Need: Call for Abstracts: South Asia Conference on Violence Against Marginalised Women
The Count me In! South Asia Conference on Violence Against Marginalised Women is committed to recognising and celebrating voices that are often unheard. CREA is inviting abstracts from participants who are interested in presenting their work at the conference, and in contributing to creating research and scholarship on ending violence against sex workers, lesbians, disabled women, and trans people. Deadline for abstracts: March 1, 2011.
Count Yourself In!
Various intersectional themes emerge from women’s struggles across South Asia to challenge their exclusions from policies, legal reforms and economic restructuring. Histories of discrimination and resistance do not, however, always operate in similar ways, or have the same effects across disparate cultural locations in South Asia. CREA invites participants to contribute to research on violence against marginalised women by submitting abstracts on any of the following issues, or on related topics.
Themes
Models of Resistance: Strategies to Resist Violence against Marginalised Women
What are the strategies of resistance used by various groups to confront violence against marginalised women?
How have various movements drawn from each other – and built bridges of solidarity?

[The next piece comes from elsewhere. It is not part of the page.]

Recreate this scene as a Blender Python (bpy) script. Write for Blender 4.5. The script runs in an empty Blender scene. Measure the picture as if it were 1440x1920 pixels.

Marginalisation, Discrimination, Stigma, Exclusion and Violence: Looking at the Interconnections between Marginalisation, Discrimination, Stigma, Exclusion and Violence
How is violence connected to marginalisation, discrimination, stigma and exclusion?
Do interventions on violence against women address violence faced by sex workers, lesbians, disabled women, and trans people?
Identities: Identity as a Lens to Understand Violence against Sex Workers, Lesbians, Disabled Women, and Trans People
What does identity have to do with politics and how does it affect the lives of marginalised women?
Does identity politics result in exclusion and discrimination?
Legal Regulation: Criminalisation of Women's Lives, Their Profession etc. that Results in Their Marginalisation and Hinders Their Access to Human Rights
How does criminalisation or legal regulation affect women’s daily lives, for eg. the lives of women in sex work?
Legalisation or decriminalisation – what is more effective to combat violence faced by sex workers, lesbians, disabled women, and trans people?
Voice and Representation: Voices of Marginalised Women and Their Representation in Movements, Laws, Policies, Media etc.
Which are the successful campaigns that have talked about the rights of sex workers, lesbians, disabled women, and trans people?
How can strategies of resistance used by marginalised women be taken into account, to ensure that they are not looked at exclusively as victims?